I've seen this implemented at several places. Usually it takes the form of a long serpentine line stretching through a bunch of racks of impulse buys with a "wait here for next available cashier" sign at the front and a long bank of registers leading towards the exit. It's more common at hardware or big box retail stores, but I have seen it at grocers as well.
Yeah, one of the big chains here implemented that a few years ago and it's quite nice. You get all the benefits of human cashiers while eliminating the multiple queue issue. A lot of people still prefer the old way, maybe because the line does seem a lot longer (though it moves a lot faster as well).
The main reason why you don't see it everywhere is due to psychology: customers perceive a long, single-file line (one queue) as taking longer, even when, mathematically speaking, it will on average be quicker due to multiple workers servicing the queue.
There are no longer even "multiple workers" servicing the queue necessarily. All Lidl locations in my vicinity in Europe have only a single human cashier operating alongside the self-service kiosks. When these shops were built, six different human-cashier lanes were created, but today only one ever operates even at rush hours. And indeed, it is often faster to go through the queue feeding into the self-service kiosks than to stand in the human-cashier queue.
My local Meijer has 30 unused lines maybe only one or two being staffed.
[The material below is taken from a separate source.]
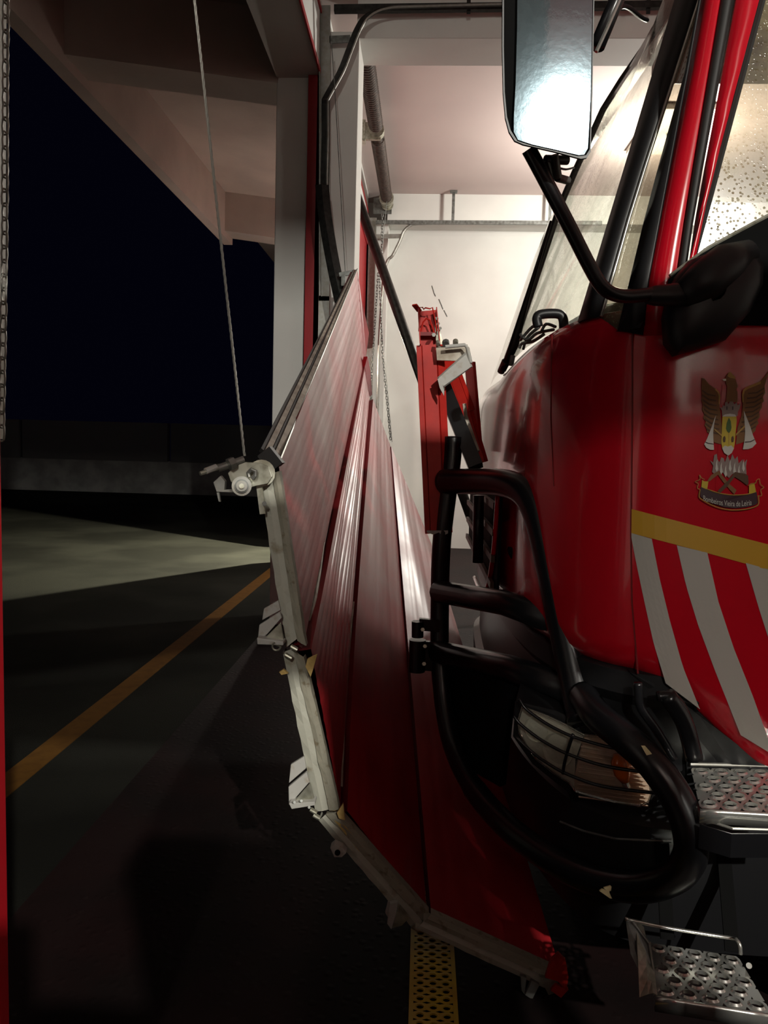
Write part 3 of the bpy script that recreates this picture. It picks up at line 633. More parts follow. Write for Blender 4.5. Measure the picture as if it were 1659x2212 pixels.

The two self checkout stations each have 20+ stations but they use the single line system which seems to always have 10+ people waiting. The line does move quickly.

Then they have 3 super-quick self checkouts. These are labeled 5 items or less and don't include any shelf (direct into a single bag) and no weighing functionality (provided by a nearby machine that prints a barcode you scan).

I've only been in a Costco once, but I recall them using one queue multiple registers.
It was a tremendous value for the businesses who implemented it until customers decided that someone should be paid for that work and it might as well be them.
I brought a bar code scanner to scan my book collection (they are surprisingly cheap and works with just about anything since they just act like a USB keyboard for your computer, anyway) so I know how fast self-checkout should be.

I reality? Self-service sucks. The machines are super slow and having to scan and put away each item one at a time is even more annoying. Half the time you get some clerk to check up on you and so on.

So I don't use them. I can stand in line and just read on my phone instead. Plus as a bonus, when the clerk ends up undercharging me (pretty sure that happened last month) I don't have to worry about being accused of theft[0].

[0]: I once had a clerk scan a 12-pack of beer and announce the price and then ask me to pay. It was only when I pointed out that he had charged me the price of one beer that he realized his mistake. Autopilot is a thing that happens and it isn't worth the risk of a theft accusation.